**What is asked**
Using the listing below, please print exactly the lines from the one with "What Blender Python" through the one with "from mathutils.geometry import". Leave out every picture.

**Provided entries**
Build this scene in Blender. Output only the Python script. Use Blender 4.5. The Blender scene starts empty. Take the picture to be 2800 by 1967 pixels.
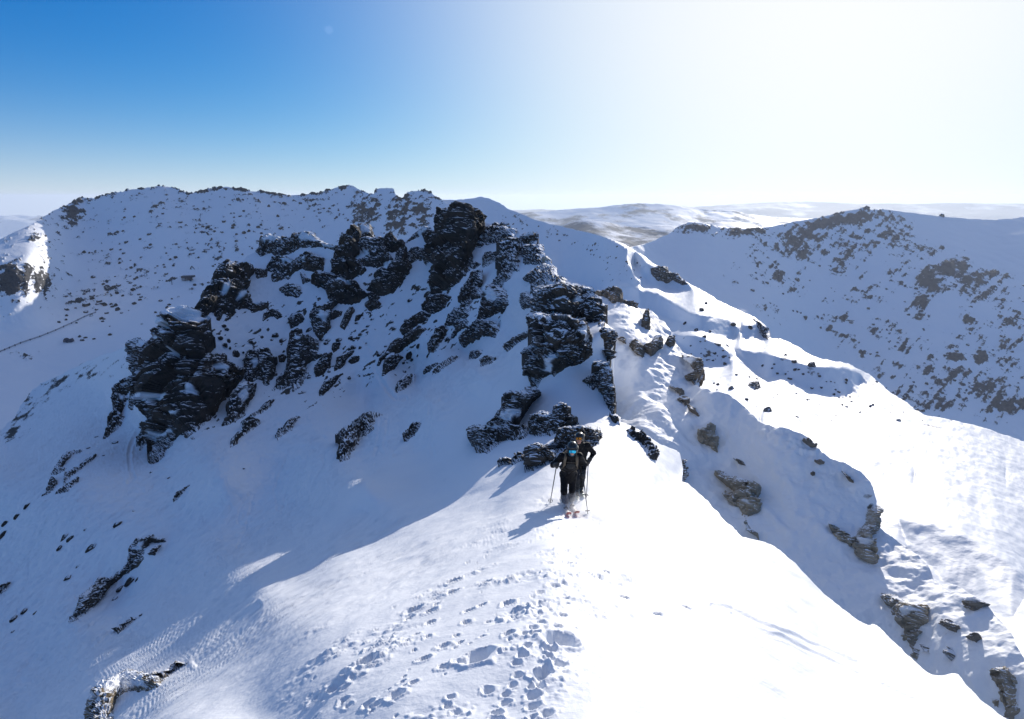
import bpy, math, random
import numpy as np
from mathutils import Vector, Matrix

random.seed(7)
rng = np.random.default_rng(11)
R = math.radians
scene = bpy.context.scene
COL = scene.collection

# ------------------------------------------------------------------ camera model (photo pixels, 2800 x 1967)
F, CX, CY = 1866.7, 1400.0, 983.5
PITCH = R(13.45)
CP, SP = math.cos(PITCH), math.sin(PITCH)

def rays(px, py):
    u = (np.asarray(px, float) - CX) / F
    v = (CY - np.asarray(py, float)) / F
    return np.stack([u, CP + v * SP, -SP + v * CP], -1)

def project(P):
    P = np.asarray(P, float)
    d = P[..., 1] * CP - P[..., 2] * SP
    up = P[..., 1] * SP + P[..., 2] * CP
    return np.stack([CX + F * P[..., 0] / d, CY - F * up / d], -1), d

# ------------------------------------------------------------------ noise
def _hash(ix, iy, iz, seed):
    h = (ix.astype(np.uint32) * np.uint32(374761393) + iy.astype(np.uint32) * np.uint32(668265263)
         + iz.astype(np.uint32) * np.uint32(2246822519) + np.uint32(seed * 3266489917 % 4294967296))
    h = (h ^ (h >> np.uint32(13))) * np.uint32(1274126177)
    h = h ^ (h >> np.uint32(16))
    return h

_G = rng.normal(size=(256, 3)); _G /= np.linalg.norm(_G, axis=1)[:, None]; _G = _G.astype(np.float32)

def perlin(P, seed=0):
    P = np.asarray(P, np.float32).reshape(-1, 3)
    out = np.empty(len(P), np.float32)
    for a in range(0, len(P), 200000):
        p = P[a:a + 200000]
        i = np.floor(p); f = p - i; i = i.astype(np.int64)
        w = f * f * f * (f * (f * 6 - 15) + 10)
        tot = np.zeros(len(p), np.float32)
        for dx in (0, 1):
            wx = w[:, 0] if dx else 1 - w[:, 0]
            for dy in (0, 1):
                wy = w[:, 1] if dy else 1 - w[:, 1]
                for dz in (0, 1):
                    wz = w[:, 2] if dz else 1 - w[:, 2]
                    g = _G[_hash(i[:, 0] + dx, i[:, 1] + dy, i[:, 2] + dz, seed) & np.uint32(255)]
                    dot = g[:, 0] * (f[:, 0] - dx) + g[:, 1] * (f[:, 1] - dy) + g[:, 2] * (f[:, 2] - dz)
                    tot += wx * wy * wz * dot
        out[a:a + 200000] = tot * 1.6
    return out

def fbm(P, octaves=4, seed=0, gain=0.5, ridged=False):
    P = np.asarray(P, np.float32).reshape(-1, 3)
    t = np.zeros(len(P), np.float32); amp = 1.0; s = 0
    for o in range(octaves):
        n = perlin(P * (2.03 ** o) + 17.3 * o, seed + o)
        if ridged: n = 1 - 2 * np.abs(n)
        t += amp * n; s += amp; amp *= gain
    return t / s

def worley(P, seed=0):
    """F1, F2 and a random value of the nearest cell"""
    P = np.asarray(P, np.float32).reshape(-1, 3)
    i0 = np.floor(P).astype(np.int64)
    F1 = np.full(len(P), 9., np.float32); F2 = F1.copy(); ID = np.zeros(len(P), np.float32)
    for dx in (-1, 0, 1):
        for dy in (-1, 0, 1):
            for dz in (-1, 0, 1):
                c = i0 + np.array([dx, dy, dz])
                h = _hash(c[:, 0], c[:, 1], c[:, 2], seed)
                off = np.stack([(h & np.uint32(1023)) / 1023., ((h >> np.uint32(10)) & np.uint32(1023)) / 1023.,
                                ((h >> np.uint32(20)) & np.uint32(1023)) / 1023.], -1).astype(np.float32)
                d = np.sqrt((((c + off).astype(np.float32) - P) ** 2).sum(1))
                near = d < F1
                F2 = np.where(near, F1, np.minimum(F2, d))
                ID = np.where(near, ((h >> np.uint32(5)) & np.uint32(4095)) / 4095., ID)
                F1 = np.where(near, d, F1)
    return F1, F2, ID

def sstep(a, b, x):
    t = np.clip((x - a) / (b - a), 0, 1)
    return t * t * (3 - 2 * t)

# ------------------------------------------------------------------ 2D helpers
def sdist(px, py, poly):
    """signed distance to a polygon, positive inside"""
    poly = np.asarray(poly, float)
    x = np.asarray(px, float).ravel(); y = np.asarray(py, float).ravel()
    inside = np.zeros(len(x), bool); d2 = np.full(len(x), 1e18)
    n = len(poly)
    for k in range(n):
        x1, y1 = poly[k]; x2, y2 = poly[(k + 1) % n]
        ex, ey = x2 - x1, y2 - y1
        L = ex * ex + ey * ey + 1e-12
        t = np.clip(((x - x1) * ex + (y - y1) * ey) / L, 0, 1)
        d2 = np.minimum(d2, (x - x1 - t * ex) ** 2 + (y - y1 - t * ey) ** 2)
        c = ((y1 > y) != (y2 > y))
        with np.errstate(divide='ignore', invalid='ignore'):
            inside ^= c & (x < ex * (y - y1) / (ey if ey != 0 else 1e-12) + x1)
    d = np.sqrt(d2)
    return np.where(inside, d, -d)

def ldist(px, py, line):
    x = np.asarray(px, float).ravel(); y = np.asarray(py, float).ravel()
    d2 = np.full(len(x), 1e18)
    for (x1, y1), (x2, y2) in zip(line[:-1], line[1:]):
        ex, ey = x2 - x1, y2 - y1
        t = np.clip(((x - x1) * ex + (y - y1) * ey) / (ex * ex + ey * ey + 1e-12), 0, 1)
        d2 = np.minimum(d2, (x - x1 - t * ex) ** 2 + (y - y1 - t * ey) ** 2)
    return np.sqrt(d2)

CROPS = {'A': (0, 450, 2.296), 'B': (800, 450, 2.296), 'C': (1800, 450, 2.296), 'E': (0, 1150, 1.974), 'F': (1000, 1150, 1.9744),
         'G': (1800, 1150, 1.974), 'J1': (250, 600, 3.8267), 'J2': (250, 900, 3.8267), 'J3': (800, 550, 3.8267), 'J4': (800, 850, 3.8267),
         'J5': (1200, 650, 3.8267), 'J6': (1200, 920, 3.8267), 'K1': (1600, 750, 3.8267), 'K2': (1800, 1150, 3.8267),
         'K3': (2200, 1500, 3.453), 'K4': (0, 1000, 4.592), 'K5': (900, 1500, 2.296), 'P': (0, 0, 1)}

def pts(crop, *v):
    x0, y0, s = CROPS[crop]
    v = v[0] if len(v) == 1 else v
    return [(x0 + v[i] / s, y0 + v[i + 1] / s) for i in range(0, len(v), 2)]

# ------------------------------------------------------------------ mesh + object helpers
def new_mesh(name, verts, faces, smooth=True, attrs=None):
    me = bpy.data.meshes.new(name)
    verts = np.asarray(verts, np.float32); faces = np.asarray(faces, np.int32)
    k = faces.shape[1]
    me.vertices.add(len(verts)); me.vertices.foreach_set('co', verts.ravel())
    me.loops.add(faces.size); me.loops.foreach_set('vertex_index', faces.ravel())
    me.polygons.add(len(faces))
    me.polygons.foreach_set('loop_start', np.arange(0, faces.size, k, dtype=np.int32))
    if smooth: me.polygons.foreach_set('use_smooth', np.ones(len(faces), bool))
    for an, av in (attrs or {}).items():
        a = me.attributes.new(an, 'FLOAT', 'POINT'); a.data.foreach_set('value', np.asarray(av, np.float32))
    me.update(calc_edges=True); me.validate()
    return me

def link(name, me, mat=None, parent=None, label=None, cat=None, group=None, kind=None):
    o = bpy.data.objects.new(name, me)
    COL.objects.link(o)
    if mat is not None and me is not None:
        if not me.materials: me.materials.append(mat)
    if parent is not None: o.parent = parent
    tag(o, label, cat, group, kind)
    return o

def tag(o, label=None, cat=None, group=None, kind=None):
    if label: o['label'] = label
    if cat: o['category'] = cat
    if group: o['group'] = group
    if kind: o['kind'] = kind
    return o

# ------------------------------------------------------------------ depth surfaces: thin plate through measured points
class Surf:
    def __init__(self, ctrl, smooth=1e-3, relief=()):
        c = np.array(ctrl, float)
        self.xy = c[:, :2] / 500.0
        n = len(c)
        d = np.sqrt(((self.xy[:, None] - self.xy[None]) ** 2).sum(-1))
        K = np.where(d > 0, d * d * np.log(d + 1e-12), 0) + np.eye(n) * smooth
        A = np.zeros((n + 3, n + 3)); A[:n, :n] = K; A[:n, n] = 1; A[:n, n + 1:] = self.xy; A[n:, :n] = A[:n, n:].T
        self.w = np.linalg.solve(A, np.concatenate([np.log(c[:, 2]), np.zeros(3)]))
        self.relief = relief            # (wavelength, amplitude in metres, seed) added along the sight line
        self.lo, self.hi = c[:, 2].min() * .6, c[:, 2].max() * 1.6
    def logt(self, px, py):
        x = np.asarray(px, np.float32).ravel() / 500; y = np.asarray(py, np.float32).ravel() / 500
        out = np.empty(len(x), np.float32); n = len(self.xy)
        cx, cy = self.xy[:, 0].astype(np.float32), self.xy[:, 1].astype(np.float32); w = self.w.astype(np.float32)
        for a in range(0, len(x), 40000):
            d2 = (x[a:a + 40000, None] - cx) ** 2 + (y[a:a + 40000, None] - cy) ** 2
            out[a:a + 40000] = (0.5 * d2 * np.log(d2 + 1e-12)) @ w[:n] + w[n] + w[n + 1] * x[a:a + 40000] + w[n + 2] * y[a:a + 40000]
        return np.clip(out, math.log(self.lo), math.log(self.hi))
    def at(self, px, py):
        """world points of the surface seen at these photo pixels"""
        t = np.exp(self.logt(px, py)).astype(np.float64)
        r = rays(np.ravel(px), np.ravel(py))
        P = r * t[:, None]
        for lam, amp, seed in self.relief:
            P = P * (1 + (amp * fbm(P / lam, 3, seed) / np.maximum(t, .5)))[:, None]
        return P
    def normal(self, px, py, e=3.0):
        px = np.ravel(px).astype(float); py = np.ravel(py).astype(float)
        a = self.at(px + e, py) - self.at(px - e, py); b = self.at(px, py - e) - self.at(px, py + e)
        n = np.cross(a, b); n /= np.linalg.norm(n, axis=1)[:, None] + 1e-12
        n[(n * self.at(px, py)).sum(1) > 0] *= -1
        return n

def rough_line(poly, closed=True, step=5.0, amp=2.0, seed=0, amps=None):
    """resample a traced outline and give it a natural unevenness; amps: one amplitude per segment"""
    out = []; n = len(poly); m = n if closed else n - 1
    for k in range(m):
        a = np.array(poly[k], float); b = np.array(poly[(k + 1) % n], float)
        L = np.linalg.norm(b - a); q = max(1, int(L / step))
        am = amps[k] if amps is not None else amp
        for j in range(q):
            out.append((*(a + (b - a) * j / q), am))
    out = np.array(out)
    P = np.stack([out[:, 0] / 23., out[:, 1] / 23., np.full(len(out), seed * 1.7)], -1)
    dx = fbm(P, 4, seed, .6); dy = fbm(P + 50, 4, seed + 9, .6)
    return np.stack([out[:, 0] + dx * out[:, 2] * 1.6, out[:, 1] + dy * out[:, 2] * 1.6], -1)

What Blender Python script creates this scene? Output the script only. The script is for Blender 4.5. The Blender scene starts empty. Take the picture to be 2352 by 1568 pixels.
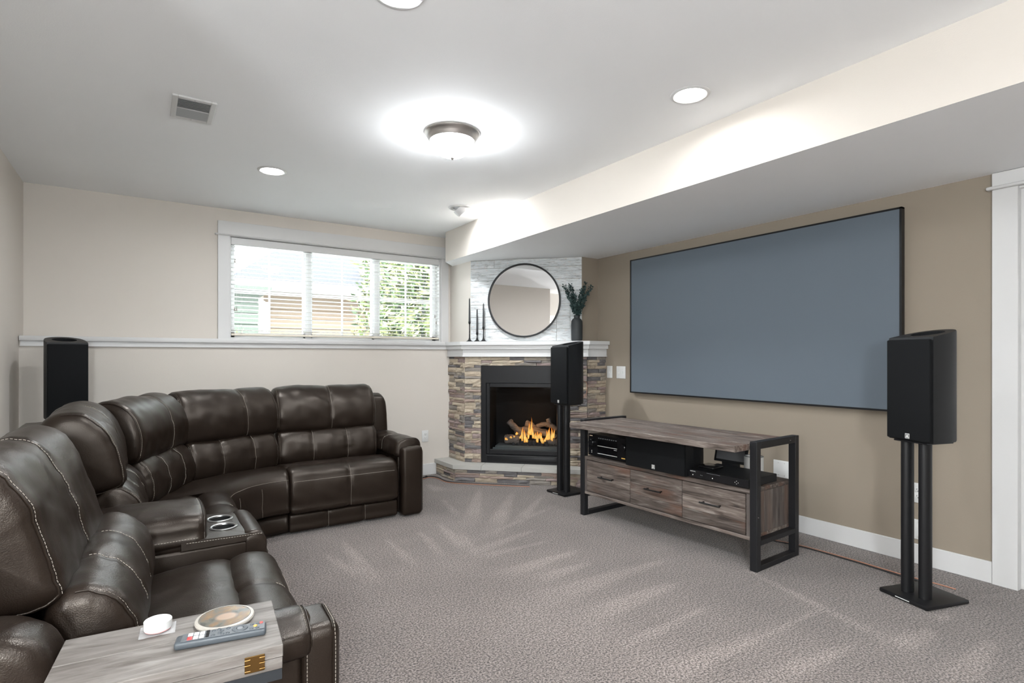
import bpy, bmesh, math, random
from mathutils import Vector, Matrix, noise
from mathutils.geometry import delaunay_2d_cdt

scene = bpy.context.scene
COL = scene.collection
R = math.radians
PI = math.pi

# ------------------------------------------------------------------ camera
cam_d = bpy.data.cameras.new('camera')
cam = bpy.data.objects.new('camera', cam_d)
COL.objects.link(cam)
cam.location = (0, 0, 1.184)
cam.rotation_euler = (R(90), 0, R(-33.75))
cam_d.sensor_fit = 'HORIZONTAL'
cam_d.sensor_width = 36
cam_d.lens = 36 * 1269 / 2352
cam_d.shift_y = 35 / 2352
cam_d.clip_start = 0.02
scene.camera = cam

# ------------------------------------------------------------------ world, exposure
world = bpy.data.worlds.new('sky')
scene.world = world
world.use_nodes = True
bg = world.node_tree.nodes['Background']
bg.inputs[0].default_value = (0.90, 0.95, 1.0, 1)
bg.inputs[1].default_value = 3.1
sun_d = bpy.data.lights.new('sun', 'SUN')
sun_d.energy = 3.6
sun_d.angle = R(25)
sun = bpy.data.objects.new('sun', sun_d)
sun.rotation_euler = (R(38), 0, R(-25))
COL.objects.link(sun)
scene.view_settings.view_transform = 'Standard'
scene.view_settings.look = 'None'
scene.view_settings.gamma = 1
scene.view_settings.use_curve_mapping = False
scene.view_settings.exposure = 2.12
CAN_W = 4.6       # recessed ceiling cans, watts each
GLOBE_E = 50.0     # fill globes added out of view behind the viewer
DOME_E = 24.0      # flush dome light, emission of its frosted glass
GIMBAL_W = 4.0

ZC, ZS = 2.44, 2.138          # ceiling, underside of the soffit
XL, XR = -0.715, 3.695        # left wall, right wall
YW, YU = 5.085, 5.256         # lower and upper face of the window wall

# ------------------------------------------------------------------ mesh helpers
def link(o, parent=None):
    COL.objects.link(o)
    if parent is not None:
        o.parent = parent
    return o

def make(name, verts, faces, m=None, parent=None, smooth=False):
    me = bpy.data.meshes.new(name)
    me.from_pydata([tuple(v) for v in verts], [], faces)
    me.validate()
    me.update()
    if m is not None:
        me.materials.append(m)
    if smooth:
        for p in me.polygons:
            p.use_smooth = True
    return link(bpy.data.objects.new(name, me), parent)

def tag(o, label=None, cat=None, group=None, kind=None):
    if label: o['label'] = label
    if cat: o['category'] = cat
    if group: o['group'] = group
    if kind: o['kind'] = kind
    return o

def thing(name, label, cat, loc=(0, 0, 0), rz=0.0, group=None):
    o = bpy.data.objects.new(name, None)
    o.empty_display_size = 0.05
    o.location = loc
    o.rotation_euler = (0, 0, rz)
    link(o)
    return tag(o, label, cat, group)

def struct(o, label=None):
    o['kind'] = 'structure'
    if label: o['label'] = label
    return o

def copy_tree(o, parent=None):
    c = o.copy()
    COL.objects.link(c)
    c.parent = parent
    for ch in list(o.children):
        copy_tree(ch, c)
    return c

class MB:
    """collects shapes, then becomes one mesh object"""
    def __init__(s):
        s.v, s.f, s.sm = [], [], []
    def add(s, vs, fs, smooth=False):
        b = len(s.v)
        s.v += [tuple(v) for v in vs]
        s.f += [tuple(i + b for i in f) for f in fs]
        s.sm += [smooth] * len(fs)
        return s
    def box(s, x0, x1, y0, y1, z0, z1, bev=0.0, seg=2):
        if bev <= 0:
            vs = [(x, y, z) for z in (z0, z1) for y in (y0, y1) for x in (x0, x1)]
            return s.add(vs, [(0, 2, 3, 1), (4, 5, 7, 6), (0, 1, 5, 4), (2, 6, 7, 3), (0, 4, 6, 2), (1, 3, 7, 5)])
        bm = bmesh.new()
        bmesh.ops.create_cube(bm, size=1.0)
        for v in bm.verts:
            v.co = Vector(((x0 + x1) / 2 + v.co.x * (x1 - x0), (y0 + y1) / 2 + v.co.y * (y1 - y0), (z0 + z1) / 2 + v.co.z * (z1 - z0)))
        b = min(bev, 0.49 * min(x1 - x0, y1 - y0, z1 - z0))
        bmesh.ops.bevel(bm, geom=bm.edges[:], offset=b, segments=seg, profile=0.5, affect='EDGES')
        bm.verts.index_update()
        vs = [v.co.copy() for v in bm.verts]
        fs = [tuple(v.index for v in f.verts) for f in bm.faces]
        bm.free()
        return s.add(vs, fs, True if seg > 1 else False)
    def prism(s, poly, z0, z1):
        n = len(poly)
        vs = [(x, y, z0) for x, y in poly] + [(x, y, z1) for x, y in poly]
        a = sum(poly[i][0] * poly[(i + 1) % n][1] - poly[(i + 1) % n][0] * poly[i][1] for i in range(n))
        fs = [tuple(range(n)), tuple(range(2 * n - 1, n - 1, -1))] + [(i, i + n, (i + 1) % n + n, (i + 1) % n) for i in range(n)]
        if a > 0:
            fs = [tuple(reversed(f)) for f in fs]
        return s.add(vs, fs)
    def lathe(s, prof, seg=32, c=(0, 0, 0), sx=1.0, sy=1.0, smooth=True, cap=True):
        vs, fs = [], []
        if len(prof) == 2 and prof[0][0] < 1e-6:
            r, z = prof[1]
            vs = [(c[0] + r * math.cos(2 * PI * i / seg) * sx, c[1] + r * math.sin(2 * PI * i / seg) * sy, c[2] + z) for i in range(seg)]
            return s.add(vs, [tuple(range(seg))], False)
        for r, z in prof:
            for i in range(seg):
                a = 2 * PI * i / seg
                vs.append((c[0] + r * math.cos(a) * sx, c[1] + r * math.sin(a) * sy, c[2] + z))
        for j in range(len(prof) - 1):
            for i in range(seg):
                k = (i + 1) % seg
                fs.append((j * seg + i, j * seg + k, (j + 1) * seg + k, (j + 1) * seg + i))
        if cap and prof[0][0] > 1e-6:
            fs.append(tuple(reversed(range(seg))))
        if cap and prof[-1][0] > 1e-6 and len(prof) > 2:
            b = (len(prof) - 1) * seg
            fs.append(tuple(b + i for i in range(seg)))
        return s.add(vs, fs, smooth)
    def tube(s, pts, r, seg=8, cap=True):
        pts = [Vector(p) for p in pts]
        n = len(pts)
        rr = r if isinstance(r, (list, tuple)) else [r] * n
        vs, fs = [], []
        up = None
        for i, p in enumerate(pts):
            d = (pts[min(i + 1, n - 1)] - pts[max(i - 1, 0)])
            d = d.normalized() if d.length > 1e-9 else Vector((0, 0, 1))
            if up is None:
                up = Vector((0, 0, 1)) if abs(d.z) < 0.9 else Vector((1, 0, 0))
            a = d.cross(up)
            a = a.normalized() if a.length > 1e-6 else d.orthogonal().normalized()
            b = a.cross(d).normalized()
            up = b
            for k in range(seg):
                t = 2 * PI * k / seg
                vs.append(p + (a * math.cos(t) + b * math.sin(t)) * rr[i])
        for i in range(n - 1):
            for k in range(seg):
                q = (k + 1) % seg
                fs.append((i * seg + k, i * seg + q, (i + 1) * seg + q, (i + 1) * seg + k))
        if cap:
            fs.append(tuple(reversed(range(seg))))
            fs.append(tuple((n - 1) * seg + k for k in range(seg)))
        return s.add(vs, fs, True)
    def build(s, name, m=None, parent=None):
        o = make(name, s.v, s.f, m, parent)
        sm = s.sm
        if len(sm) == len(o.data.polygons):
            for p, q in zip(o.data.polygons, sm):
                p.use_smooth = q
        if any(sm) :
            try:
                o.data.set_sharp_from_angle(angle=R(40))
            except Exception:
                pass
        return o

def box(name, x0, x1, y0, y1, z0, z1, m, parent=None, bev=0.0, seg=2):
    return MB().box(x0, x1, y0, y1, z0, z1, bev, seg).build(name, m, parent)

def catmull(P, n, closed=True):
    P = [Vector(p) for p in P]
    m = len(P)
    out = []
    segs = m if closed else m - 1
    dense = []
    for i in range(segs):
        p0 = P[(i - 1) % m] if closed else P[max(i - 1, 0)]
        p1, p2 = P[i], P[(i + 1) % m]
        p3 = P[(i + 2) % m] if closed else P[min(i + 2, m - 1)]
        for k in range(24):
            t = k / 24
            dense.append(0.5 * ((2 * p1) + (p2 - p0) * t + (2 * p0 - 5 * p1 + 4 * p2 - p3) * t * t + (-p0 + 3 * p1 - 3 * p2 + p3) * t ** 3))
    dense.append(P[0].copy() if closed else P[-1].copy())
    L = [0]
    for a, b in zip(dense, dense[1:]):
        L.append(L[-1] + (b - a).length)
    j = 0
    cnt = n if closed else n - 1
    for i in range(n):
        d = L[-1] * i / cnt
        while j < len(L) - 2 and L[j + 1] < d:
            j += 1
        w = (d - L[j]) / max(L[j + 1] - L[j], 1e-9)
        out.append(dense[j].lerp(dense[j + 1], w))
    return out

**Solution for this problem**
What Blender Python script creates this scene? Output the script only. The script is for Blender 4.5. The Blender scene starts empty. Take the picture to be 2352 by 1568 pixels.
import bpy, bmesh, math, random
from mathutils import Vector, Matrix, noise
from mathutils.geometry import delaunay_2d_cdt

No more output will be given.